Given exercise: Restate word for word the lines of the data below, from the first through the one that has "0), (0, 0, 0, 1)))".

Data provided:

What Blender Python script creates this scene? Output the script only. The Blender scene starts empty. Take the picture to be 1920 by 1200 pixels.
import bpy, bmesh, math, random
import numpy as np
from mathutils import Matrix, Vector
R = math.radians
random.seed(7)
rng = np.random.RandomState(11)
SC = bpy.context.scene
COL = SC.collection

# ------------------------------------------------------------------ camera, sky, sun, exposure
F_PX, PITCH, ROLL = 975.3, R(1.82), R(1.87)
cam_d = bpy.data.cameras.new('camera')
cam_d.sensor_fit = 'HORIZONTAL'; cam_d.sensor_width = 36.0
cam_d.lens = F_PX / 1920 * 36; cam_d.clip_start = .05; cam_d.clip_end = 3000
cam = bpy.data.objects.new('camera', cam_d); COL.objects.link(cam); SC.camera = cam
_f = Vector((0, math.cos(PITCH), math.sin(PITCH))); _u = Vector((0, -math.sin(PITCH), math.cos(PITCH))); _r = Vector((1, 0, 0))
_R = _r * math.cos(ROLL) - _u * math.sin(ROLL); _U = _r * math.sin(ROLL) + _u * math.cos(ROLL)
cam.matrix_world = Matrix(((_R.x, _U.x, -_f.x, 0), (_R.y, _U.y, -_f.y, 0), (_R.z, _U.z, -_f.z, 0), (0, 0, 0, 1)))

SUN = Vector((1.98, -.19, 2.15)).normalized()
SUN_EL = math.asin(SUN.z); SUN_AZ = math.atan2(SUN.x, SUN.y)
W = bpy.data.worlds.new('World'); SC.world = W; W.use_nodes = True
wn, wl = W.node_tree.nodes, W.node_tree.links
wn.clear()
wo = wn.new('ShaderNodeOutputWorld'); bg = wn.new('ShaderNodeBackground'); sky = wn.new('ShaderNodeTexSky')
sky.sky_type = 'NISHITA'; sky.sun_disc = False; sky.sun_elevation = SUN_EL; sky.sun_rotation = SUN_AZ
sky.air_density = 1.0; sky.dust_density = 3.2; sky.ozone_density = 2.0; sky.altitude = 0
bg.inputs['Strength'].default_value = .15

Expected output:
What Blender Python script creates this scene? Output the script only. The Blender scene starts empty. Take the picture to be 1920 by 1200 pixels.
import bpy, bmesh, math, random
import numpy as np
from mathutils import Matrix, Vector
R = math.radians
random.seed(7)
rng = np.random.RandomState(11)
SC = bpy.context.scene
COL = SC.collection

# ------------------------------------------------------------------ camera, sky, sun, exposure
F_PX, PITCH, ROLL = 975.3, R(1.82), R(1.87)
cam_d = bpy.data.cameras.new('camera')
cam_d.sensor_fit = 'HORIZONTAL'; cam_d.sensor_width = 36.0
cam_d.lens = F_PX / 1920 * 36; cam_d.clip_start = .05; cam_d.clip_end = 3000
cam = bpy.data.objects.new('camera', cam_d); COL.objects.link(cam); SC.camera = cam
_f = Vector((0, math.cos(PITCH), math.sin(PITCH))); _u = Vector((0, -math.sin(PITCH), math.cos(PITCH))); _r = Vector((1, 0, 0))
_R = _r * math.cos(ROLL) - _u * math.sin(ROLL); _U = _r * math.sin(ROLL) + _u * math.cos(ROLL)
cam.matrix_world = Matrix(((_R.x, _U.x, -_f.x, 0), (_R.y, _U.y, -_f.y, 0), (_R.z, _U.z, -_f.z, 0), (0, 0, 0, 1)))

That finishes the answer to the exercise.